Yoweri Museveni took the oath of office on Tuesday in Kampala, cheered by thousands at a ceremony produced by his son — army chief Gen. Muhoozi Kainerugaba — whose orchestration of the event broadcast the generational transfer already underway inside Uganda’s ruling apparatus.

Russian-made Sukhoi fighters screamed over the Kololo ceremonial grounds as the 81-year-old president urged Ugandans to build wealth and gave his trademark admonition: “No more excuses.” But the pageantry, according to the Associated Press, served an additional purpose: cementing the stature of Kainerugaba, who commanded the military parade and is widely seen as the president’s chosen heir.

The de facto transition

Kainerugaba, 52, joined the army in the late 1990s and rose through the ranks in a trajectory critics long dubbed the “Muhoozi Project” — an alleged plan to prepare him for the presidency. Both father and son denied the scheme for years, but in the last two years that denial has evaporated as Kainerugaba accumulated command over the presidential guard and the elite special forces.

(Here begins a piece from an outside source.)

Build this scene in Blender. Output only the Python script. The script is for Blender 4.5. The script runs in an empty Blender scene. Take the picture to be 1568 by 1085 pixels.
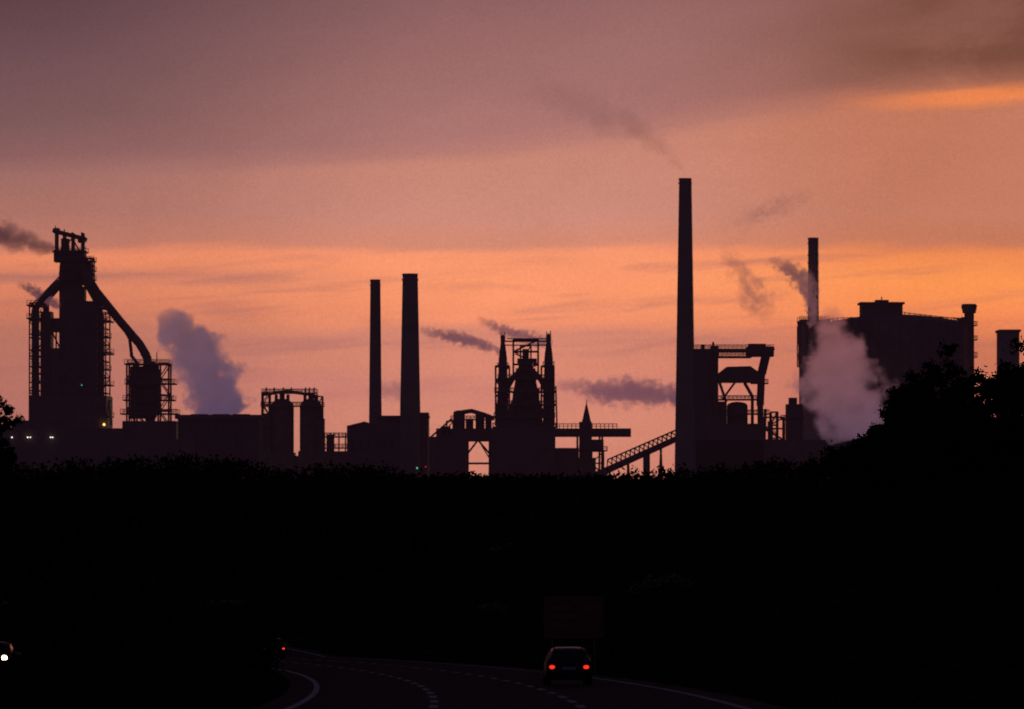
import bpy, math, random
from mathutils import Vector, Matrix
random.seed(7)
F=8711.0; EYE=2.2
scene=bpy.context.scene
# ---------------------------------------------------------------- helpers
def lin(c):
    return tuple(((v/255)/12.92 if v/255<=0.04045 else ((v/255+0.055)/1.055)**2.4) for v in c)
def sm(a,b,x):
    t=max(0.0,min(1.0,(x-a)/(b-a))); return t*t*(3-2*t)
def newmat(name):
    m=bpy.data.materials.new(name); m.use_nodes=True
    return m, m.node_tree.nodes, m.node_tree.links
def surf(name,c1,c2,scale=1.0,rough=0.8,metal=0.0,detail=6,spec=0.3,bump=0.0):
    m,n,l=newmat(name); b=n['Principled BSDF']
    tc=n.new('ShaderNodeTexCoord'); nz=n.new('ShaderNodeTexNoise'); nz.inputs['Scale'].default_value=scale
    nz.inputs['Detail'].default_value=detail
    l.new(tc.outputs['Object'],nz.inputs['Vector'])
    r=n.new('ShaderNodeValToRGB'); r.color_ramp.elements[0].position=.35; r.color_ramp.elements[1].position=.65
    r.color_ramp.elements[0].color=(*c1,1); r.color_ramp.elements[1].color=(*c2,1)
    l.new(nz.outputs['Fac'],r.inputs['Fac']); l.new(r.outputs['Color'],b.inputs['Base Color'])
    b.inputs['Roughness'].default_value=rough; b.inputs['Metallic'].default_value=metal
    b.inputs['Specular IOR Level'].default_value=spec
    if bump>0:
        bp=n.new('ShaderNodeBump'); bp.inputs['Strength'].default_value=bump
        l.new(nz.outputs['Fac'],bp.inputs['Height']); l.new(bp.outputs['Normal'],b.inputs['Normal'])
    return m
def emis(name,c,s):
    m,n,l=newmat(name); n.remove(n['Principled BSDF'])
    e=n.new('ShaderNodeEmission'); e.inputs['Color'].default_value=(*c,1); e.inputs['Strength'].default_value=s
    l.new(e.outputs[0],n['Material Output'].inputs['Surface']); return m
STEEL=surf('rusty_steel',(.16,.10,.09),(.26,.17,.16),.35,.75,0.0)
CONC=surf('concrete',(.22,.19,.18),(.32,.28,.27),.12,.9)
CLAD=surf('sheet_cladding',(.14,.10,.11),(.22,.16,.17),.2,.7)
ASPH=surf('asphalt',(.035,.035,.045),(.055,.055,.065),1.2,.95,0,6,.03,.0)
PAINT=surf('road_paint',(.35,.35,.4),(.7,.7,.78),1.2,.8,0,6,.05)
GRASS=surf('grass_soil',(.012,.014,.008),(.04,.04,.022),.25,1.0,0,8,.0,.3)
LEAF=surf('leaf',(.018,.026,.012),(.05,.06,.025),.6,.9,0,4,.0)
DRY=surf('dry_grass',(.22,.18,.11),(.32,.27,.17),.6,.9,0,4,.0)
BARK=surf('bark',(.04,.03,.022),(.08,.06,.045),4,.95)
BODY=surf('car_paint',(.03,.03,.035),(.035,.035,.04),5,.3,.3,2,.5)
GLASS=surf('car_glass',(.01,.01,.012),(.015,.015,.018),5,.08,0,2,.5)
RUB=surf('rubber',(.015,.015,.015),(.025,.025,.025),5,.9)
GALV=surf('galvanised_steel',(.2,.2,.2),(.3,.3,.3),2,.6,.3)
SIGNM=surf('sign_face',(.26,.12,.06),(.31,.14,.08),.8,.6)
RED=emis('tail_lamp',(1,.03,.015),1.3)
HEAD=emis('head_lamp',(1,.66,.34),9)
GREEN=emis('green_lamp',(.1,1,.6),.8)
YEL=emis('sodium_lamp',(1,.6,.15),2.2)
WHI=emis('flood_lamp',(1,.95,.75),1.6)

def empty(name,loc):
    o=bpy.data.objects.new(name,None); o.location=loc; o.empty_display_size=1
    scene.collection.objects.link(o); return o
class M:
    """mesh collector, world metres"""
    def __init__(s): s.v=[]; s.f=[]
    def add(s,v,f):
        k=len(s.v); s.v+= [tuple(p) for p in v]; s.f+=[tuple(i+k for i in q) for q in f]
    def box(s,x0,x1,y0,y1,z0,z1):
        s.add([(x0,y0,z0),(x1,y0,z0),(x1,y1,z0),(x0,y1,z0),(x0,y0,z1),(x1,y0,z1),(x1,y1,z1),(x0,y1,z1)],
              [(0,3,2,1),(4,5,6,7),(0,1,5,4),(1,2,6,5),(2,3,7,6),(3,0,4,7)])
    def cyl(s,p0,p1,r0,r1=None,n=14,caps=True):
        if r1 is None: r1=r0
        p0=Vector(p0);p1=Vector(p1); d=(p1-p0)
        if d.length<1e-6: return
        d.normalize(); a=Vector((0,1,0)) if abs(d.y)<.9 else Vector((1,0,0))
        u=d.cross(a).normalized(); w=d.cross(u)
        v=[]
        for p,r in((p0,r0),(p1,r1)):
            for i in range(n):
                t=2*math.pi*i/n; v.append(p+(u*math.cos(t)+w*math.sin(t))*r)
        f=[(i,(i+1)%n,n+(i+1)%n,n+i) for i in range(n)]
        if caps: f+=[tuple(range(n-1,-1,-1)),tuple(range(n,2*n))]
        s.add(v,f)
    def beam(s,p0,p1,w): s.cyl(p0,p1,w*.6,w*.6,4)
    def sphere(s,c,rx,ry,rz,n=10,m=7):
        v=[];f=[]
        for j in range(m+1):
            ph=math.pi*j/m
            for i in range(n):
                t=2*math.pi*i/n
                v.append((c[0]+rx*math.sin(ph)*math.cos(t),c[1]+ry*math.sin(ph)*math.sin(t),c[2]+rz*math.cos(ph)))
        for j in range(m):
            for i in range(n):
                f.append((j*n+i,(j+1)*n+i,(j+1)*n+(i+1)%n,j*n+(i+1)%n))
        s.add(v,f)
    def obj(s,name,mat,parent=None,origin=(0,0,0),smooth=False):
        o=Vector(origin)
        me=bpy.data.meshes.new(name); me.from_pydata([tuple(Vector(p)-o) for p in s.v],[],s.f); me.update()
        me.materials.append(mat)
        if smooth:
            for p in me.polygons: p.use_smooth=True
        ob=bpy.data.objects.new(name,me); scene.collection.objects.link(ob)
        if parent: ob.parent=parent
        else: ob.location=o
        return ob
class Site:
    """survey helper: structure standing at distance d; bearings/heights measured, converted to metres"""
    def __init__(s,name,d,cx):
        s.d=d; s.k=d/F; s.o=Vector((s.X(cx),d,6.0)); s.e=empty(name,s.o); s.parts={}
    def X(s,p): return (p-784)*s.k
    def Z(s,p): return EYE+(760-p)*s.k
    def P(s,a): return Vector((s.X(a[0]),s.d+(a[2] if len(a)>2 else 0),s.Z(a[1])))
    def m(s,part):
        return s.parts.setdefault(part,M())
    def box(s,part,l,r,t,b,y0=-8,y1=8): s.m(part).box(s.X(l),s.X(r),s.d+y0,s.d+y1,s.Z(b),s.Z(t))
    def col(s,part,x,t,b,rt,rb=None,y=0,n=20):
        rb=rt if rb is None else rb
        s.m(part).cyl((s.X(x),s.d+y,s.Z(b)),(s.X(x),s.d+y,s.Z(t)),rb*s.k,rt*s.k,n)
    def pipe(s,part,pts,r,n=10):
        q=[s.P(p) for p in pts]
        for a,b in zip(q[:-1],q[1:]): s.m(part).cyl(a,b,r*s.k,r*s.k,n)
        for a in q[1:-1]: s.m(part).sphere(a,r*s.k,r*s.k,r*s.k,n,6)
    def beam(s,part,a,b,w=1.6): s.m(part).beam(s.P(a),s.P(b),w*s.k)
    def deck(s,part,l,r,py,y0=-6,y1=6,h=5,th=1.5):
        s.box(part,l,r,py,py+th,y0,y1)
        n=max(2,int((r-l)/6)+1)
        for y in (y0+.1,y1-.1):
            for i in range(n):
                x=l+.4+(r-l-.8)*i/(n-1); s.beam(part,(x,py-h,y),(x,py,y),.6)
            s.beam(part,(l,py-h,y),(r,py-h,y),.7); s.beam(part,(l,py-h*.5,y),(r,py-h*.5,y),.5)
    def lattice(s,part,l,r,t,b,n=3,ys=(-5,5),w=1.8,diag=True):
        for y in ys:
            for x in (l,r): s.beam(part,(x,t,y),(x,b,y),w)
            for i in range(n+1):
                yy=t+(b-t)*i/n; s.beam(part,(l,yy,y),(r,yy,y),w*.8)
                if diag and i<n:
                    y2=t+(b-t)*(i+1)/n
                    if i%2: s.beam(part,(l,yy,y),(r,y2,y),w*.6)
                    else: s.beam(part,(r,yy,y),(l,y2,y),w*.6)
        for x in (l,r):
            for i in range(n+1):
                yy=t+(b-t)*i/n; s.beam(part,(x,yy,ys[0]),(x,yy,ys[-1]),w*.8)
    def lamp(s,x,y,mat,r=1.6,yo=-14):
        m=M(); c=s.P((x,y,yo)); m.sphere(c,r*s.k,r*s.k,r*s.k)
        m.obj('lamp_glass',mat,s.e,s.o)
    def done(s,mats={},smooth=()):
        for k,m in s.parts.items(): m.obj(k,mats.get(k,STEEL),s.e,s.o)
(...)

“While people are waiting for the legal transition from Museveni, the de facto transition has already happened,” Angelo Izama, an analyst who runs the Uganda-based Fanaka Kwawote think tank, told the AP. “Kainerugaba, more than the president, is the final voice on defense and security matters.”

Andrew Mwenda, a close ally of Kainerugaba, spelled out the dynamic in a column last month in The Independent online newspaper: “Many Ugandans close to power have learned this lesson. That the president is old and exhausted, both intellectually and physically. He has a limited ability to monitor many things across a large spectrum of sectors.”

Parliamentary Speaker Anita Among went further. At a birthday gathering for the general, she promised lawmakers would clear every obstacle. “For the sake of MK, just assure MK that we will do whatever it takes,” she said, using Kainerugaba’s initials. “In the 11th parliament, the opposition got swallowed. In the 12th parliament, it is going to be walloped.”

Two routes to power

Kainerugaba’s path is narrow. An electoral victory against popular opposition figure Bobi Wine — a singer-turned-politician who rejects the results of the January election that returned Museveni — is considered a hurdle too high by many observers. Instead, AP reports, the general could either orchestrate an unconstitutional military takeover or benefit from a constitutional amendment that allows the ruling party’s overwhelming parliamentary majority to select Museveni’s successor.

Kainerugaba has declared his mission “unstoppable.” Associates describe him as a dedicated officer who avoids ostentation and attended military schools in the United States and Britain. But his style is harsher than his father’s. He has ordered the arrest of multiple generals on corruption allegations, including former friends, and his confrontational online posts routinely rattle Ugandan politics.

Forty years and counting

Museveni first seized power in 1986 as the leader of a guerrilla force promising democratization after years of civil war. At the time he said Africa’s problem was leaders who overstayed their welcome. Later, after term limits and age caps were erased, he recast that criticism to apply only to leaders who stayed without an electoral mandate.

He is credited by Western allies with delivering relative stability, but critics see a deepening authoritarian streak. The AP noted that lawmakers recently passed the Anti-“Agent of a Foreigner” Bill, which bars any organization classified as an “agent of a foreigner” from receiving external grants exceeding about $110,000 in a year without the interior minister’s permission. Wine’s National Unity Platform called the legislation “unconstitutional, irrelevant and brought in bad faith to further persecute those with divergent views.”

For millions of Ugandans who have known no other president, Museveni’s departure is finally imaginable. What remains unknowable, AP reported, is whether the transition will be orderly — or whether the military, under the command of the president’s son, will write the next chapter directly.